Exercise description
Make an exact copy of the lines below.

· · · · · · ·

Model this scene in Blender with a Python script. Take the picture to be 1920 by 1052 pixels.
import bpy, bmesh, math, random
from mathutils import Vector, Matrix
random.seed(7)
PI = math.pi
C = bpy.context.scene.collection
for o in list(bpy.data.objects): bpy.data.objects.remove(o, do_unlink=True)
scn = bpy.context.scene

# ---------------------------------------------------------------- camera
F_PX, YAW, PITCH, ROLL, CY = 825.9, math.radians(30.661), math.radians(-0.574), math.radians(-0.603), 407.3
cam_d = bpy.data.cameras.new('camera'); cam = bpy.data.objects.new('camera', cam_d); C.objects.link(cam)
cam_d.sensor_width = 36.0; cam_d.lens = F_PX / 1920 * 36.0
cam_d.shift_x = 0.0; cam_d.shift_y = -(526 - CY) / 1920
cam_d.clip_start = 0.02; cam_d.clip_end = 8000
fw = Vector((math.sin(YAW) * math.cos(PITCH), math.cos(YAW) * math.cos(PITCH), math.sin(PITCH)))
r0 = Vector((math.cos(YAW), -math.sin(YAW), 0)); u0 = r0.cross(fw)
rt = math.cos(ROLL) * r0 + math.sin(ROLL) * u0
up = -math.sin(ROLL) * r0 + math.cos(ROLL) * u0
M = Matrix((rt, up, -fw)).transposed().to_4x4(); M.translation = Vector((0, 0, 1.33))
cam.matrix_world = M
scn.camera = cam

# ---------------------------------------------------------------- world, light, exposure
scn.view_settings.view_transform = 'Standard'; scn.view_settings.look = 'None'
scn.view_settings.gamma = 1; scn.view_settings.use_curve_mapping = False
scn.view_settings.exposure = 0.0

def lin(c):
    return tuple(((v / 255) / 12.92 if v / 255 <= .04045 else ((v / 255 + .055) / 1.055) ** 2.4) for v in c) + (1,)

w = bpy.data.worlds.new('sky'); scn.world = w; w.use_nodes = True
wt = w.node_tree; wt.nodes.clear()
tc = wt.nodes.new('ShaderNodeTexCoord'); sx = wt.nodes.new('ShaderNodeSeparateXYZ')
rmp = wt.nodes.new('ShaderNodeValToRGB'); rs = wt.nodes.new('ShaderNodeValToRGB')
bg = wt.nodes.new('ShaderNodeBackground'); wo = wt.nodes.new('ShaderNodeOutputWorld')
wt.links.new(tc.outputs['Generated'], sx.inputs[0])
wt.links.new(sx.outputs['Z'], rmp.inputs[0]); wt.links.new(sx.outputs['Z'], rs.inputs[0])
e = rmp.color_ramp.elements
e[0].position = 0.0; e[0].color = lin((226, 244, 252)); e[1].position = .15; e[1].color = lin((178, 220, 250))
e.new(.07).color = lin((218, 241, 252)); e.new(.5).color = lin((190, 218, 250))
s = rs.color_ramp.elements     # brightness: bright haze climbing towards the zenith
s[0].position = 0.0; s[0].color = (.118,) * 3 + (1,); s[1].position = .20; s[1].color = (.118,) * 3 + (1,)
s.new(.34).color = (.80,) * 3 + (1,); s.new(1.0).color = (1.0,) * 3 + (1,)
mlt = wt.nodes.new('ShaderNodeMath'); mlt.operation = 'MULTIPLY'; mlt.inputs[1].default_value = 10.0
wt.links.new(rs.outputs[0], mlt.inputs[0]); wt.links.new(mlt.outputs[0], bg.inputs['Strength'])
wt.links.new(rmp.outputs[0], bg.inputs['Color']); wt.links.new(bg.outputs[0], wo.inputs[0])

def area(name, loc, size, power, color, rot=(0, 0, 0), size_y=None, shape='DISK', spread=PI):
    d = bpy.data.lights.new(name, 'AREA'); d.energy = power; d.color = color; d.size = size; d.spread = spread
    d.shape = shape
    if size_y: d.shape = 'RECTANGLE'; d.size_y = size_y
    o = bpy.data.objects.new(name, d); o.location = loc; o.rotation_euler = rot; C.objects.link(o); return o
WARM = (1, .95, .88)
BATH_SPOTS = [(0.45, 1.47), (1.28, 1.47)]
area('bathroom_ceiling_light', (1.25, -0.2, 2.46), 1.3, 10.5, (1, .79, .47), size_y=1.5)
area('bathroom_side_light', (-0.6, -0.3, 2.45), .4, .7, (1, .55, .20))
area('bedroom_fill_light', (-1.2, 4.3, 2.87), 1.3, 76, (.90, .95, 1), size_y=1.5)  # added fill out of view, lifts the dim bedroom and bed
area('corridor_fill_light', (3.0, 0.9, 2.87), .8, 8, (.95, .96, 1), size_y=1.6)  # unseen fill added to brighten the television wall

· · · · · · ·

Exercise solution
Model this scene in Blender with a Python script. Take the picture to be 1920 by 1052 pixels.
import bpy, bmesh, math, random
from mathutils import Vector, Matrix
random.seed(7)
PI = math.pi
C = bpy.context.scene.collection
for o in list(bpy.data.objects): bpy.data.objects.remove(o, do_unlink=True)
scn = bpy.context.scene

# ---------------------------------------------------------------- camera
F_PX, YAW, PITCH, ROLL, CY = 825.9, math.radians(30.661), math.radians(-0.574), math.radians(-0.603), 407.3
cam_d = bpy.data.cameras.new('camera'); cam = bpy.data.objects.new('camera', cam_d); C.objects.link(cam)
cam_d.sensor_width = 36.0; cam_d.lens = F_PX / 1920 * 36.0
cam_d.shift_x = 0.0; cam_d.shift_y = -(526 - CY) / 1920
cam_d.clip_start = 0.02; cam_d.clip_end = 8000
fw = Vector((math.sin(YAW) * math.cos(PITCH), math.cos(YAW) * math.cos(PITCH), math.sin(PITCH)))
r0 = Vector((math.cos(YAW), -math.sin(YAW), 0)); u0 = r0.cross(fw)
rt = math.cos(ROLL) * r0 + math.sin(ROLL) * u0
up = -math.sin(ROLL) * r0 + math.cos(ROLL) * u0
M = Matrix((rt, up, -fw)).transposed().to_4x4(); M.translation = Vector((0, 0, 1.33))
cam.matrix_world = M
scn.camera = cam

# ---------------------------------------------------------------- world, light, exposure
scn.view_settings.view_transform = 'Standard'; scn.view_settings.look = 'None'
scn.view_settings.gamma = 1; scn.view_settings.use_curve_mapping = False
scn.view_settings.exposure = 0.0

def lin(c):
    return tuple(((v / 255) / 12.92 if v / 255 <= .04045 else ((v / 255 + .055) / 1.055) ** 2.4) for v in c) + (1,)

w = bpy.data.worlds.new('sky'); scn.world = w; w.use_nodes = True
wt = w.node_tree; wt.nodes.clear()
tc = wt.nodes.new('ShaderNodeTexCoord'); sx = wt.nodes.new('ShaderNodeSeparateXYZ')
rmp = wt.nodes.new('ShaderNodeValToRGB'); rs = wt.nodes.new('ShaderNodeValToRGB')
bg = wt.nodes.new('ShaderNodeBackground'); wo = wt.nodes.new('ShaderNodeOutputWorld')
wt.links.new(tc.outputs['Generated'], sx.inputs[0])
wt.links.new(sx.outputs['Z'], rmp.inputs[0]); wt.links.new(sx.outputs['Z'], rs.inputs[0])
e = rmp.color_ramp.elements
e[0].position = 0.0; e[0].color = lin((226, 244, 252)); e[1].position = .15; e[1].color = lin((178, 220, 250))
e.new(.07).color = lin((218, 241, 252)); e.new(.5).color = lin((190, 218, 250))
s = rs.color_ramp.elements     # brightness: bright haze climbing towards the zenith
s[0].position = 0.0; s[0].color = (.118,) * 3 + (1,); s[1].position = .20; s[1].color = (.118,) * 3 + (1,)
s.new(.34).color = (.80,) * 3 + (1,); s.new(1.0).color = (1.0,) * 3 + (1,)
mlt = wt.nodes.new('ShaderNodeMath'); mlt.operation = 'MULTIPLY'; mlt.inputs[1].default_value = 10.0
wt.links.new(rs.outputs[0], mlt.inputs[0]); wt.links.new(mlt.outputs[0], bg.inputs['Strength'])
wt.links.new(rmp.outputs[0], bg.inputs['Color']); wt.links.new(bg.outputs[0], wo.inputs[0])

def area(name, loc, size, power, color, rot=(0, 0, 0), size_y=None, shape='DISK', spread=PI):
    d = bpy.data.lights.new(name, 'AREA'); d.energy = power; d.color = color; d.size = size; d.spread = spread
    d.shape = shape
    if size_y: d.shape = 'RECTANGLE'; d.size_y = size_y
    o = bpy.data.objects.new(name, d); o.location = loc; o.rotation_euler = rot; C.objects.link(o); return o
WARM = (1, .95, .88)
BATH_SPOTS = [(0.45, 1.47), (1.28, 1.47)]
area('bathroom_ceiling_light', (1.25, -0.2, 2.46), 1.3, 10.5, (1, .79, .47), size_y=1.5)
area('bathroom_side_light', (-0.6, -0.3, 2.45), .4, .7, (1, .55, .20))
area('bedroom_fill_light', (-1.2, 4.3, 2.87), 1.3, 76, (.90, .95, 1), size_y=1.5)  # added fill out of view, lifts the dim bedroom and bed
area('corridor_fill_light', (3.0, 0.9, 2.87), .8, 8, (.95, .96, 1), size_y=1.6)  # unseen fill added to brighten the television wall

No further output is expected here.